I have all the reasons to be bullish, and remain so. The government is focusing on certain sectors like, say, infrastructure, and you will have a boom as a result of this. It will impact the services sector as well. And, the more money people get, their aspirations will go to another level; and this will lead to higher credit growth. The RBI is also holding on to its key policy rates (at their current level). We believe the central bank is promoting growth in overall average household debt. If we are to become a $5-trillion economy from $3 trillion now, this (household debt) has to go up.

And, as I said in response to your earlier question, when you innovate, some products will have a cost associated with it. But the system will eventually become more efficient. Starting from a portfolio-at-risk default rate of 5 per cent, within the next 6-12 months, the algorithms will become so efficient that it will take this rate down to two-and-a-half or three per cent — the acceptable level of default. And that’s what we have been building (into our portfolio) at LenDenClub as well.

RBI data shows an uptick in P2P lending. Is it because, on the liability side, investors are seeking higher returns owing to inflation, even as many borrowers are not getting credit on their terms from legacy players?

Investors in debt mutual funds are getting lower returns and this holds true for bank fixed deposits as well. Then, P2P platforms now have a seven-year track-record to show. And you also have to factor in the distribution channels. We are available not only on platforms like GooglePay or BharatPe, but are also working with the likes of Vakrangee.

These companies have millions of people using their mobile apps and websites. We have strengthened our distribution network over the last two years and are able to reach those looking at P2P as an additional investment option. All of this came together, and this explains the boom in P2P lending of late.

Do you think there’s a case for allowing P2P players to get into secured lending?

Absolutely. Almost 99 per cent of fintechs are into unsecured lending only because a huge amount of capital has been infused into the sector. And that’s the reason for the boom in a lot of different lending options. But in secured lending — like loans-against-property, housing and auto-loans — the traditional products continue to hold sway. If we are to see changes in secured lending, the RBI needs to intervene. If they were to allow P2P platforms in secured lending, I think it will lead to good results over the next couple of years.

You have just raised $12 million and you are also incubating startups! Can you flesh out this aspect?

We have a very strong leadership team with a demonstrated ability of not only scaling up numbers, but creating a profitable business. I will not be able to share the numbers with you right now. If we look at China, a lot of startups prefer to source capital from big companies — like, say, from a Flipkart, and not even from technology funds. The reason for this is that they can benefit from the experience of a Flipkart, its ideas and the user-base — and this, it is felt, is a better way to add to a product or business line.

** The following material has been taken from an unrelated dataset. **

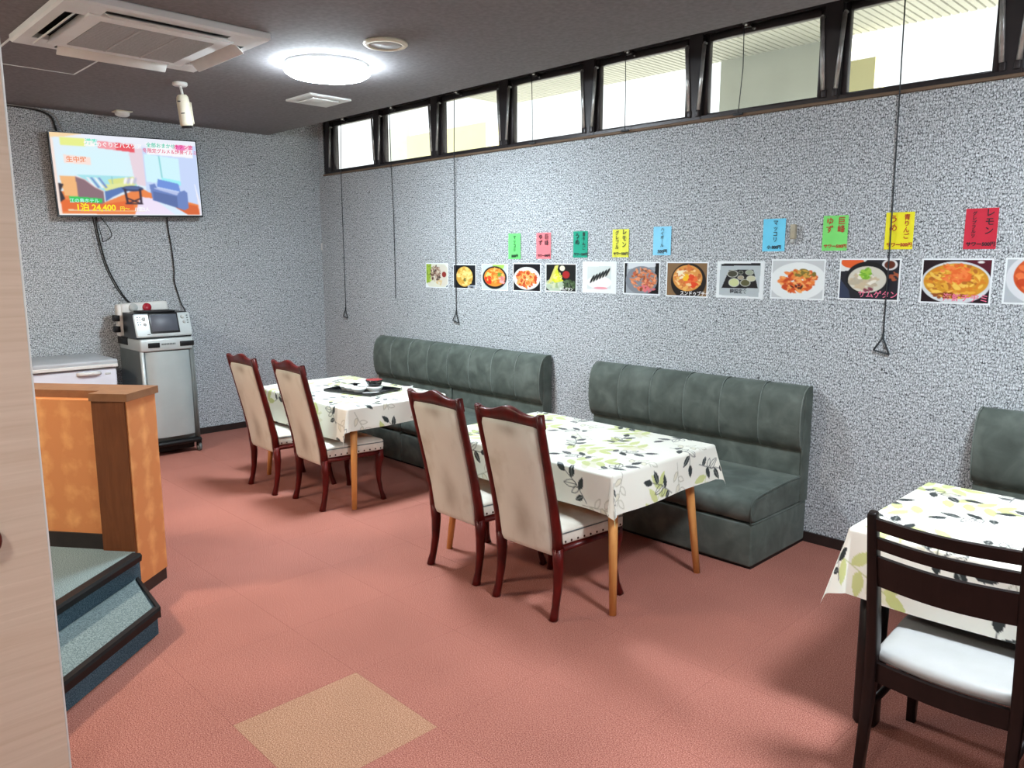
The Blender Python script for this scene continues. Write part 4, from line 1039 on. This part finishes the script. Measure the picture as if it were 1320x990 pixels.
def f_set(p):
    p.poly([(.07, .07), (.93, .05), (.91, .95), (.06, .93)], (176, 186, 190)); p.poly([(.09, .07), (.92, .05), (.92, .11), (.09, .13)], (16, 20, 26)); p.poly([(.26, .24), (.78, .22), (.89, .72), (.11, .74)], (24, 24, 28))
    for x, y, rx, ry, c in ((.34, .34, .12, .10, (70, 70, 58)), (.70, .30, .09, .07, (150, 160, 140)), (.38, .58, .12, .12, (196, 204, 150)), (.62, .58, .11, .10, (90, 90, 60)), (.74, .46, .10, .08, (190, 190, 160)), (.52, .44, .07, .06, (160, 150, 130)), (.52, .30, .05, .05, (50, 56, 46))): p.ell(x, y, rx, ry, (200, 204, 196)); p.ell(x, y, rx*.85, ry*.85, c)
def f_squidred(p):
    p.c[:] = (196, 202, 204); p.ell(.5, .55, .56, .50, (226, 232, 232), -.25); p.specks(.52, .54, .36, .27, OR, 170, .06, 21, -.22); p.specks(.62, .34, .22, .1, [(206, 160, 70), (120, 110, 50)], 30, .05, 22); p.specks(.5, .7, .1, .06, [(70, 30, 24)], 8, .04, 23)
def f_samgye(p):
    p.c[:] = (34, 36, 44); p.poly([(0, 0), (.45, 0), (.3, .25), (0, .3)], (222, 224, 222)); p.ell(.20, .06, .2, .15, (226, 96, 44)); p.ell(.84, .12, .13, .14, (220, 220, 220)); p.ell(.84, .12, .09, .10, (100, 50, 36)); p.specks(.93, .42, .06, .1, [(170, 90, 60)], 10, .04, 24)
    p.ell(.47, .46, .37, .42, (22, 24, 28)); p.ell(.47, .50, .33, .34, (206, 204, 190)); p.specks(.42, .54, .24, .2, [(230, 226, 214), (196, 180, 150), (180, 170, 150)], 50, .07, 25); p.specks(.44, .36, .09, .12, [(150, 196, 70), (110, 170, 50), (190, 220, 110)], 30, .05, 26); p.poly([(0, .5), (.16, .78), (.2, 1), (0, 1)], (50, 60, 84)); p.specks(.5, .76, .06, .04, [(120, 50, 70)], 5, .04, 27)
def f_chijimi(p):
    p.c[:] = (34, 20, 28); p.poly([(.6, 0), (1, 0), (1, .3)], (84, 24, 40)); p.ell(.5, .53, .52, .50, (206, 212, 216)); p.ell(.5, .50, .48, .42, (206, 146, 44)); p.specks(.5, .50, .43, .37, [(226, 172, 60), (212, 130, 40), (236, 196, 90), (176, 100, 40)], 150, .06, 28); p.specks(.5, .32, .22, .22, [(228, 104, 48), (236, 130, 70)], 60, .05, 29); p.specks(.4, .84, .22, .06, [(140, 70, 30)], 20, .05, 30); p.ell(.85, .05, .05, .03, (220, 220, 220))
def f_stew(p):
    p.c[:] = (176, 184, 190); p.ell(.62, .42, .62, .66, (212, 216, 220)); p.ell(.64, .38, .54, .56, (200, 84, 40)); p.specks(.62, .4, .46, .46, [(226, 120, 70), (190, 66, 34), (236, 160, 110), (214, 90, 50)], 110, .09, 31)
FOOD = [(f_bulgogi, 'printed food photo of grilled beef with lettuce, leftmost in the row', 1), (f_steam, 'printed food photo of yellow steamed egg in black pot', 1), (f_bibim, 'printed food photo of rice bowl with orange and red toppings', 1),
    (f_squid, 'printed food photo of orange squid rings on white plate', 1), (f_veg, 'printed food photo of yellow and red salad on black', 1), (f_gimbap, 'small food photo of dark seaweed rolls on white paper', 0), (f_squidplate, 'printed food photo of brown stir-fry on a grey plate', 1),
    (f_sundubu, 'printed food photo of tofu stew with egg yolk in black pot', 1), (f_set, 'printed food photo of set meal on black tray, grey background', 0), (f_squidred, 'printed food photo of orange stir-fried squid on white dish', 0), (f_samgye, 'printed food photo of white chicken soup in black bowl', 0),
    (f_chijimi, 'printed food photo of golden seafood pancake on white plate', 0), (f_stew, 'printed food photo of red stew cut by the right edge', 0)]
CAP = {4: ('サムゲタン', .026, .68, .90, m_inkwhite), 7: ('スンドゥブチゲ', .030, .70, .90, m_inkwhite), 8: ('韓国定食', .028, .48, .82, m_ink), 10: ('サムゲタン', .040, .66, .86, m_inkpink), 11: ('海鮮チヂミ', .040, .66, .87, m_inkpink), 1: ('茶碗蒸し', .018, .82, .93, m_ink)}
for i, ((x0, x1), (z0, z1), (fn, la, _)) in enumerate(zip(PHX, PHZ, FOOD)):
    t = thing('food_photo', la, 'photo', ((x0+x1)/2, 0, (z0+z1)/2), 0, 'printed food photos on the right wall')
    w_, h_ = x1-x0, z1-z0
    rbox(-w_/2, w_/2, -.0022, -.0004, -h_/2, h_/2).build('paper', m_paper, t)
    pa = Paint(104, 74, 1, 1, (226, 232, 234), i); fn(pa)
    mg = .008 if i not in (5, 8) else .001
    pw, phh = w_-2*mg, h_-2*mg
    pa.mesh('print', lambda X, Y: ((X-.5)*pw, X*0-.0026, (.5-Y)*phh), m_print, t)
    if i in CAP:
        b, s, u, v, m = CAP[i]; text(b, s, ((u-.5)*w_, -.0032, (.5-v)*h_), RW, m, t, 'caption', 'CENTER', .0006)

# ------------------------------------------------------------------ hand written drink notes
NOTE = [((2.702, 2.832), (1.596, 1.786), (112, 226, 122), 'bright green handwritten drink note at the left end of the row', [('マッコリ', .0, .018)], '800円', m_ink),
    ((2.997, 3.140), (1.598, 1.785), (246, 126, 134), 'pink handwritten drink note', [('巨峰', .03, .04), ('ゆず', -.03, .04)], 'サワー500円', m_ink),
    ((3.355, 3.486), (1.606, 1.787), (10, 158, 128), 'teal green handwritten drink note', [('青りんご', .03, .02), ('うめ', -.03, .035)], 'サワー500円', m_ink),
    ((3.702, 3.838), (1.608, 1.791), (228, 228, 74), 'pale yellow handwritten drink note in the left group', [('レモン', .03, .03), ('グレプル', -.03, .02)], 'サワー500円', m_ink),
    ((4.032, 4.167), (1.620, 1.799), (136, 214, 246), 'light blue handwritten drink note above the tofu stew photo', [('ハイボ｜ル', .0, .02)], '500円', m_ink),
    ((4.787, 4.921), (1.639, 1.820), (110, 212, 246), 'sky blue handwritten drink note above the set meal photo', [('マッコリ', .008, .02)], '小 800円', m_ink),
    ((5.134, 5.268), (1.640, 1.824), (124, 226, 116), 'light green handwritten drink note with red ink', [('巨峰', .032, .04), ('ゆず', -.03, .04)], 'サワー500円', m_inkred),
    ((5.458, 5.594), (1.644, 1.828), (240, 232, 36), 'bright yellow handwritten drink note behind the pull cord', [('青りんご', .034, .018), ('うめ', -.03, .035)], 'サワー500円', m_inkred),
    ((5.822, 5.959), (1.642, 1.831), (206, 36, 62), 'red handwritten drink note at the right end of the row', [('レモン', .034, .03), ('グレプフルツ', -.03, .018)], 'サワー500円', m_ink)]
for (x0, x1), (z0, z1), col, la, cols, price, ink in NOTE:
    t = thing('drink_note', la, 'note', ((x0+x1)/2, 0, (z0+z1)/2), 0, 'handwritten drink notes on the right wall')
    w_, h_ = x1-x0, z1-z0
    pm_ = pm('note paper', col, tuple(v*.97 for v in col), 20, .7)
    b = MB(); nx = 6
    rows = [[(-w_/2 + w_*i/nx, -.0012 - .003*(abs(2*i/nx-1)**3), z) for i in range(nx+1)] for z in (-h_/2, 0, h_/2)]
    back = [[(x, y+.0008, z) for x, y, z in r] for r in rows]
    b.loft(rows, False, False, True); b.loft(back, False, False, True)
    b.build('paper', pm_, t, fix=False)
    for s, dx, dz in cols:
        n = len(s); sz = min(.042, .122/n)
        text('\n'.join(s), sz, (dx, -.0052, dz), RW, ink, t, 'lettering', 'CENTER', .0005, 1.02)
    text(price, .029 if len(price) < 6 else .0225, (.004, -.0052, -h_/2 + .022), RW, ink, t, 'price', 'CENTER', .0008)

We want to do likewise. For instance, compared to the US or European markets, out here only a few companies have sizeable data on the overall borrower ecosystem. If we are able to scale up on this front, others can underwrite loans based on it. In all this, we are least bothered about capital. What we feel is that if there are good product companies, we should provide them with the right platform and guidance.